Does a firmware engineer really care about the voltage accuracy of a I2C bus? or just wants to check its roughly correct and the timing between bytes/messages is what was expected? Neither would that have any safety implications on the choice of instrument.

Having ready access to sufficient test equipment is better than waiting for something more than sufficient.
--- End quote ---
In our case, everything is tracked and calibration is kept up to date, even on the office multimeters that get used maybe five times a year. They don't want to run the risk of someone using an uncalibrated instrument for something critical.
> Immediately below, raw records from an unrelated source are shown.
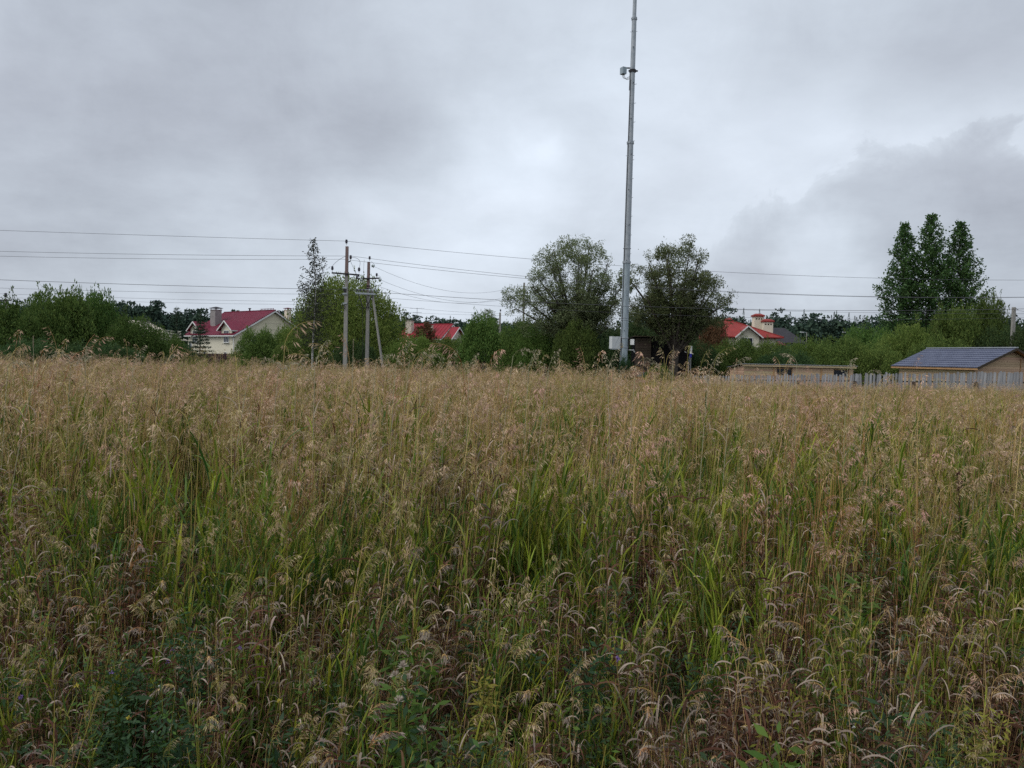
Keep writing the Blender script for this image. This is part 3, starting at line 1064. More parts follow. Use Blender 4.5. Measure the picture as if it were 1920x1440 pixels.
# dark roofed house behind it
b2 = at(1475, 660, 132); b2.z = -0.6
DH = thing('house', 'low house with dark hipped roof beside the red roofed chimney towers', 'house', b2)
mb = MB()
hw = 3.6
mb.box((0, 4, 1.7), (hw * 2 - 1.2, 6.8, 3.6))
mb.build('wall', M['chimney_cream'], DH)
ztop, zeave = at(1475, 615, 136).z - b2.z, at(1475, 643, 132).z - b2.z
mb = MB()
c = [(-hw, 0, zeave), (hw, 0, zeave), (hw, 8, zeave), (-hw, 8, zeave)]
r0_, r1_ = (-1.5, 4, ztop), (0.9, 4, ztop)
mb.face([c[0], c[1], r1_, r0_]); mb.face([c[1], c[2], r1_]); mb.face([c[2], c[3], r0_, r1_]); mb.face([c[3], c[0], r0_]); mb.face(c[::-1])
mb.build('roof', M['dark_roof'], DH)

# house gable half sunk in the big left bushes
b3 = at(252, 660, 96); b3.z = -0.6
SH = thing('house', 'pale roof edge of a house showing above the large bushes', 'house', b3)
zt_ = at(240, 594, 96).z + 0.25
mb = MB()
mb.box((1.0, 3, (zt_ - 1.2) / 2), (5.0, 5, zt_ - 1.2)); mb.build('wall', M['cream'], SH)
mb = MB()
slab(mb, (-1.2, -0.4, zt_), (-1.2, 6, zt_), (4.2, 6, zt_ - 2.4), (4.2, -0.4, zt_ - 2.4), 0.2)
slab(mb, (-1.2, -0.4, zt_), (-1.2, 6, zt_), (-4.2, 6, zt_ - 1.4), (-4.2, -0.4, zt_ - 1.4), 0.2)
rf = mb.build('roof', M['chimney_cream'], SH)
chimney(SH, (0.1, 2.5), 0.9, 0.7, zt_ - 1.0, zt_ - 0.1, M['chimney'], M['dark_roof'])

# dark plank shed behind the mast
Cd = at(1221, 660, 60); Cd.z = -0.6
DS = thing('plank_shed', 'dark brown plank shed in the shade behind the mast', 'shed', Cd)
zt_ = at(1221, 632, 60).z + 0.6
wl_, wr_ = 1.25, 3.0
core = MB()
core.box((0.9, 2.0, zt_ / 2), (wl_ + wr_ - 0.5, 3.6, zt_ - 0.08))
core.build('frame', M['black'], DS)
plank_h = 0.2
n = int(zt_ / plank_h)
la = MB().box((-wl_ / 2, 0, 0), (wl_, 0.05, plank_h - 0.012)).mesh('plank', M['dark_wood'])
ra_ = MB().box((0, 0, 0), (wr_, 0.04, plank_h - 0.012)).mesh('plank', mat('shaded_maroon_plank', (0.045, 0.022, 0.022), (0.03, 0.018, 0.018), scale=3, rough=0.9, objvar=0.1))  # right face: maroon planks darkened, the shade under the tree put into their colour
for k in range(n):
    o = link('plank', la, DS, (0, 0.1 + 0.006 * (k % 3), plank_h * (k + 0.5)))
    o.rotation_euler = (0, 0, R(-6))
    o2 = link('plank', ra_, DS, (wr_ / 2 + 0.03, 0.42 + 0.006 * (k % 2), plank_h * (k + 0.5)))
rb = MB()
slab(rb, (-wl_ - 0.15, -0.12, zt_ + 0.08), (wr_ + 0.2, 0.1, zt_ + 0.08), (wr_ + 0.2, 4.2, zt_ - 0.1), (-wl_ - 0.15, 4.2, zt_ - 0.1), 0.07)
rb.build('roof', M['dark_wood'], DS)
dr = MB()
dr.box((1.1, 0.385, 1.0), (0.9, 0.04, 1.9))
do = dr.build('door', M['dark_wood'], DS)
MB().box((0.72, 0.345, 1.25), (0.04, 0.05, 0.25)).build('handle', M['cabinet'], do)

# dark red car parked by the shed
cb_ = on_ground(1203, 54)
CAR = thing('parked_car', 'dark red car parked behind the mast, mostly hidden by grass', 'car', cb_, R(96))
prof = [(-2.0, 0.35), (-2.02, 0.75), (-1.85, 0.95), (-1.35, 1.02), (-0.75, 1.45), (0.35, 1.50), (1.1, 1.06), (1.85, 0.92), (2.05, 0.7), (2.05, 0.35)]
mb = MB()
for sx in (-1, 1):
    pts = [(x, sx * (0.82 if z < 1.1 else 0.60), z) for x, z in prof]
    mb.face(pts if sx < 0 else pts[::-1])
for k in range(len(prof)):
    a, b = prof[k], prof[(k + 1) % len(prof)]
    wa, wb = (0.82 if a[1] < 1.1 else 0.60), (0.82 if b[1] < 1.1 else 0.60)
    mb.face([(a[0], -wa, a[1]), (a[0], wa, a[1]), (b[0], wb, b[1]), (b[0], -wb, b[1])])
mb.build('body', M['car_red'], CAR)
for (xa, za_, xb, zb_) in ((-1.30, 1.07, -0.80, 1.41), (1.03, 1.11, 0.42, 1.45)):
    g = MB()
    off = 0.03 if xa > 0 else -0.03
    g.face([(xa + off, -0.66, za_ + 0.03), (xa + off, 0.66, za_ + 0.03), (xb + off, 0.56, zb_ + 0.03), (xb + off, -0.56, zb_ + 0.03)])
    g.build('windscreen', M['glass'], CAR)
for sx in (-1, 1):
    for wx in (-1.3, 1.3):
        w = MB()
        w.tube([(wx, sx * 0.70, 0.31), (wx, sx * 0.86, 0.31)], 0.31, 14)
        wo_ = w.build('wheel', M['rubber'], CAR)
        MB().tube([(wx, sx * 0.855, 0.31), (wx, sx * 0.875, 0.31)], 0.19, 10).build('rim', M['galv'], wo_)
    MB().box((-2.0, sx * 0.62, 0.72), (0.08, 0.34, 0.14)).build('headlight', M['white'], CAR)

# ------------------------------------------------------------------ sheds and picket fence on the right
# shed with blue tile roof
th = R(72)
A = at(1900, 653, 50)
d_r = Vector((-math.cos(th), math.sin(th), 0))            # along the ridge, away from the camera
d_w = Vector((-math.sin(th), -math.cos(th), 0))           # across, towards the left eave
Ls, Ws = 6.6, 3.3
gz = ground_z(A.x, A.y)
zr_ = A.z - gz
zev = at(1830, 689, 49).z - gz
BS = thing('timber_shed', 'new pine shed with blue grey tile roof behind the picket fence', 'shed', Vector((A.x, A.y, gz)))
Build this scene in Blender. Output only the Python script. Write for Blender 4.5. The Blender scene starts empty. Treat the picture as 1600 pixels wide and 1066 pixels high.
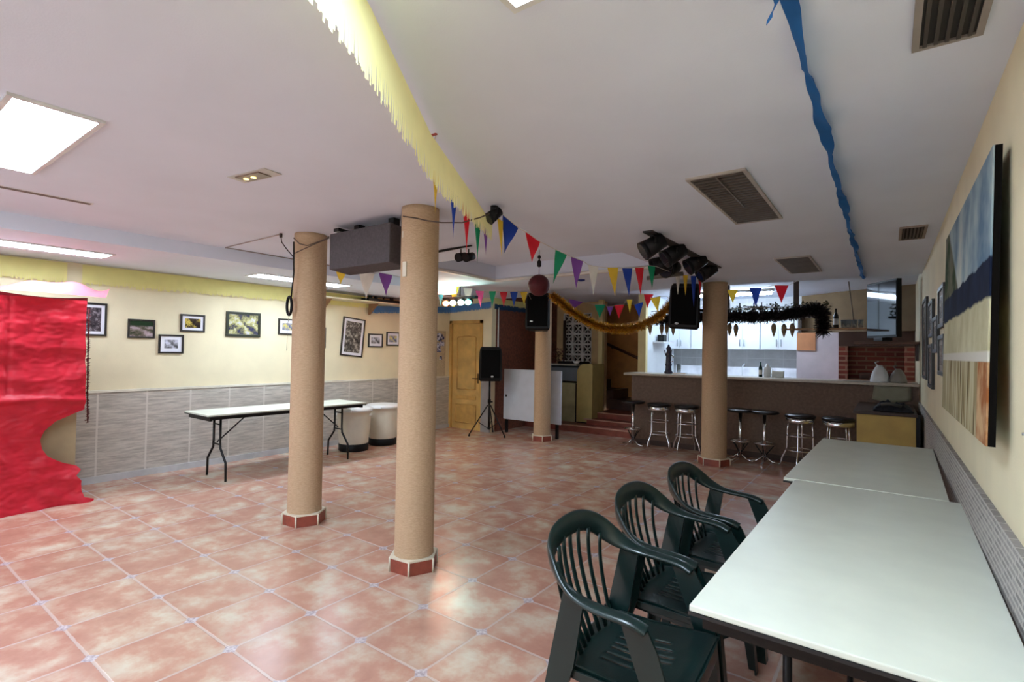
import bpy, bmesh, math, random
from mathutils import Vector, Matrix
random.seed(7)
PI = math.pi
SC = bpy.context.scene
COL = SC.collection
# ---------------------------------------------------------------- camera
CZ = 1.46
YAW, PIT, ROL, FPX = .631, .0199, .0161, 805.1
_F = Vector((-math.sin(YAW)*math.cos(PIT), math.cos(YAW)*math.cos(PIT), math.sin(PIT)))
_R = Vector((math.cos(YAW), math.sin(YAW), 0)); _U = _R.cross(_F)
_R2 = _R*math.cos(ROL)+_U*math.sin(ROL); _U2 = _R2.cross(_F)
cd = bpy.data.cameras.new('camera'); cam = bpy.data.objects.new('camera', cd); COL.objects.link(cam)
cd.sensor_width = 36; cd.lens = 36*FPX/1600; cd.clip_start = .02
cam.matrix_world = Matrix(((_R2.x, _U2.x, -_F.x, 0), (_R2.y, _U2.y, -_F.y, 0), (_R2.z, _U2.z, -_F.z, CZ), (0, 0, 0, 1)))
SC.camera = cam
# ---------------------------------------------------------------- world, exposure
w = bpy.data.worlds.new('world'); SC.world = w; w.use_nodes = True
w.node_tree.nodes['Background'].inputs[0].default_value = (.76, .86, 1, 1)
w.node_tree.nodes['Background'].inputs[1].default_value = .9
SC.view_settings.view_transform = 'Standard'
try: SC.view_settings.look = 'None'
except Exception: pass
SC.view_settings.gamma = 1; SC.view_settings.use_curve_mapping = False
SC.view_settings.exposure = 1.78
PANEL_E, TROFFER_E, KITCHEN_E = 13.5, 10.0, 36.0      # strength of the room's lamps, including the panel added behind

def ray(x, y): return _F+_R2*((x-800)/FPX)-_U2*((y-533)/FPX)
def onY(x, y, Y): d = ray(x, y); return Vector((0, 0, CZ))+d*(Y/d.y)
def onX(x, y, X): d = ray(x, y); return Vector((0, 0, CZ))+d*(X/d.x)
def onZ(x, y, Z): d = ray(x, y); return Vector((0, 0, CZ))+d*((Z-CZ)/d.z)

# ---------------------------------------------------------------- materials
def lin(c):
    c = c/255
    return c/12.92 if c <= .04045 else ((c+.055)/1.055)**2.4
def rgb(c): return (lin(c[0]), lin(c[1]), lin(c[2]), 1)
def nt(name):
    m = bpy.data.materials.new(name); m.use_nodes = True
    t = m.node_tree; return m, t, t.nodes['Principled BSDF']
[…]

The liability cost of having uncalibrated instruments far exceeds the cost of calibration.
--- End quote ---
I can believe there are some businesses taking that approach to avoid people using uncalibrated equipment for a task which requires it, and the need varies wildly depending on market/regulations. Your situation seems to be the minority, if they provide sufficient equipment and its all calibrated that sounds very well supported and a nice place to work.